SALEM, Ore.-Oregon Employees FCU here is the first credit union to give members a free online file cabinet that they can use to store any electronic document for life.

The $95-million CU hurried to offer the storage service from Seattle-based doxo last fall after an e-statements snafu: a switch to a new vendor prevented members from accessing their statement history held by the previous vendor, said Otto Radke, VP-IT at Oregon Employees (OEFCU).

"doxo fixes the problem because statements are retained in doxo for as long as our member has a doxo account," Radke continued. "With a statement vendor, documents are only retained in Internet banking for 12 months."

doxo is a digital file cabinet that serves as a central point online for consumers to receive, store and pay their important or sensitive documents and bills, said Steve Shivers, the company's CEO and co-founder.

Consumers can open a doxo account only after invitation from one of doxo's partners, which include financial services, telephone, utilities and health insurance companies.

When consumers switch phone service or insurance providers, doxo will remain the constant, acting as the online file cabinet for any company a consumer does business with, said Shivers.

For now, OEFCU enables members to view and store monthly statements on doxo, said Radke. Members submit their OEFCU Internet banking credentials within doxo, and statements are automatically imported. Members can continue to access 12 months of statements behind OEFCU Internet banking.

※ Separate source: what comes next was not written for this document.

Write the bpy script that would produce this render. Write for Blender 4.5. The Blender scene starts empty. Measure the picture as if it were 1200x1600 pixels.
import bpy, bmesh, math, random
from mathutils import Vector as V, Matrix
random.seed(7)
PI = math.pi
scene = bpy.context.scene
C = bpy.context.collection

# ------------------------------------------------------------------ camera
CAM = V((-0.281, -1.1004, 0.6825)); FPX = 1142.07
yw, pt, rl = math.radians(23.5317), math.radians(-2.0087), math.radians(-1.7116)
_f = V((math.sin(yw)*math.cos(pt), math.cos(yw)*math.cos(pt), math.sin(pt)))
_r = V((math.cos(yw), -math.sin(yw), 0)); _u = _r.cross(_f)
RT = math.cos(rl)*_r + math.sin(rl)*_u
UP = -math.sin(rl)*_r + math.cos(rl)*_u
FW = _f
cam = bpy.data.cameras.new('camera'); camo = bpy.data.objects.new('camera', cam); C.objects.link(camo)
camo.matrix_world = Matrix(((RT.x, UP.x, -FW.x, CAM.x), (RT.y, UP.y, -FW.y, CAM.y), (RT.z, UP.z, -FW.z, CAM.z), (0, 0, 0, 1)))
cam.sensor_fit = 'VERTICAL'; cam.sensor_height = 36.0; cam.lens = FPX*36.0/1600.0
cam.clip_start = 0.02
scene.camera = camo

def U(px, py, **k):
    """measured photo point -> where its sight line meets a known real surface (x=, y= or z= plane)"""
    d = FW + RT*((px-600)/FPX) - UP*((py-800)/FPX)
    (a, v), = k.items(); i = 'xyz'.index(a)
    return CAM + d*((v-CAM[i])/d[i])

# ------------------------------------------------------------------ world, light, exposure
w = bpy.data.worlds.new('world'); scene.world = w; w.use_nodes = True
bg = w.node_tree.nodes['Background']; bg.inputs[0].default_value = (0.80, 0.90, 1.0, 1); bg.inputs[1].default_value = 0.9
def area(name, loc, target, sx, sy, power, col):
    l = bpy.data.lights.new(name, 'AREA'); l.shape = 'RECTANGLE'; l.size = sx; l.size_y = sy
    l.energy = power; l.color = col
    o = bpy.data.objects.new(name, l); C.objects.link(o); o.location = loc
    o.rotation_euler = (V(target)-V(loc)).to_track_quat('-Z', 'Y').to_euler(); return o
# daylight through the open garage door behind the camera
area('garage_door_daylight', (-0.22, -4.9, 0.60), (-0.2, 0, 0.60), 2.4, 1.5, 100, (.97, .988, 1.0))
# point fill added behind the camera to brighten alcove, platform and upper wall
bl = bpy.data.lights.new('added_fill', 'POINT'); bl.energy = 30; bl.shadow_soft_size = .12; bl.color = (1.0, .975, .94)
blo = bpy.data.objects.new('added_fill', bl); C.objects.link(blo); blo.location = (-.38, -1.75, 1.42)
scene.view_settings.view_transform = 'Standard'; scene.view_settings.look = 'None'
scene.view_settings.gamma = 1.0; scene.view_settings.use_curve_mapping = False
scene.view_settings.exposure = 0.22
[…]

Members get unlimited storage for documents issued by OEFCU or by any other company partnered with doxo, Shivers said. An additional 500 megabytes of space is allotted to each user to store any other document.

It's not unusual for members to lose access to account statements when their CU switches statement providers, suggested Radke. "The previous CU I worked for moved between providers twice in two years. doxo allows us to be flexible as to whom we choose to provide statements."

doxo treats all data as if they were financial transactions, making the service "extremely secure," said Shivers. Data are encrypted in motion and at rest. When at rest, data are segmented so that if one segment were ever compromised, it would be useless. And "in order for OEFCU and the member to connect on doxo, they both have to grant permission."

Statements at doxo have been available to OEFCU members for two months, so it's too early to release usage statistics, said Radke. "We're not sure who our ideal doxo member is, or if we should tie usage to checking or savings accounts."

To acclimate members to the potentially radical idea of a third-party online file cabinet, doxo spent a day last month at OEFCU helping members scan documents and set up cabinets, Radke said. This month, the CU hosted a "shred day" to persuade members to go paperless.

OEFCU pays doxo each time a member turns on electronic statement delivery, which is more cost-efficient than paper statements, Radke said. The pricing model keeps doxo highly motivated to move consumers over to a paperless environment, said Shivers.

Members can upload any document using doxo's drag and drop desktop application. Documents can be viewed on the go using doxo's iPhone application, and members can upload pictures of receipts or bills from the phone's camera.

"doxo is constantly innovating and adding value for my members," Radke added. "You don't get that from a statement provider."